We had one plate of token veggies, quite possibly spinach. Not sure what they were (not on the May 2012 PDF menu as far as I could tell). In some sauce and there were just two red chillies in it but no real heat. Everyone pulled off the leaves, leaving a plate of thick stems. Oy vey.

The official story here was that we were at the end of dinner, and their experience was that patrons who did the tasting menu were generally good with/had room only for just bite of dessert at the end. Since we didn't finish the rice that came with the last course before dessert, they probably figured they were right.
I think they were still aiming to give us variety, but in the process inadvertently sacrificed quality of experience. Two or three regulation sized small bowls of panna cotta divided by 12 people doesn't add up to more than a big spoonful.

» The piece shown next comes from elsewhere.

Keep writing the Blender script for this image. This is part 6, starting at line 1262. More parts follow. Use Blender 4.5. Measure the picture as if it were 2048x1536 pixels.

Hard to say what a regular $7 portion was like but I think each plate that came to the table works out to one regular portion.
  • Youtiao (Chinese Donut) - $7 - condensed milk caramel, ginger and palm sugar soymilk
    • These came in fours, wrapped in brown paper tied by a red string.
    • Youtiao is commonly fried in pairs of long dough pressed together, but they tear apart easily and cleanly when you pull on them (and there's a historical reason why they are paired).
    • We got two pairs, stacked into a bundle of four, and cut in half lengthwise to end up with two packets of four short sticks. I could see how this could easily be one length per person, and you can dip each end in a different sauce. Problem was, there were 12 of us and not everyone knew they could be pulled apart, so we had clumsy attempts to cut them. In any case, I got just half a length (i.e., one eighth of a bundle).
    • Strangely, no one wanted to use the sauces as dips, but instead poured them onto their portion on their plates. Which turned out badly for both sauces (one a thick sticky sauce that doesn't pour well, the other a watery sauce that goes all over the place). In any case, pouring got you too much sauce, I think.
    • My advice is to treat this as finger food. Tear off a full length and dip.
    • The "traditional" style is more porous and chewier, but the more donut-like bread-like style at Bao Bei Chinese Brasserie allows it to soak up the sauce (especially the watery soymilk) much more easily. As a treat, this is simple but delicious and theoretically easy to share.
  • Housemade Panna Cotta - $7
    • It was green, so my guess would be some green tea concoction. Just two bowls of this if I remember correctly, so I declined to have more than just a taste.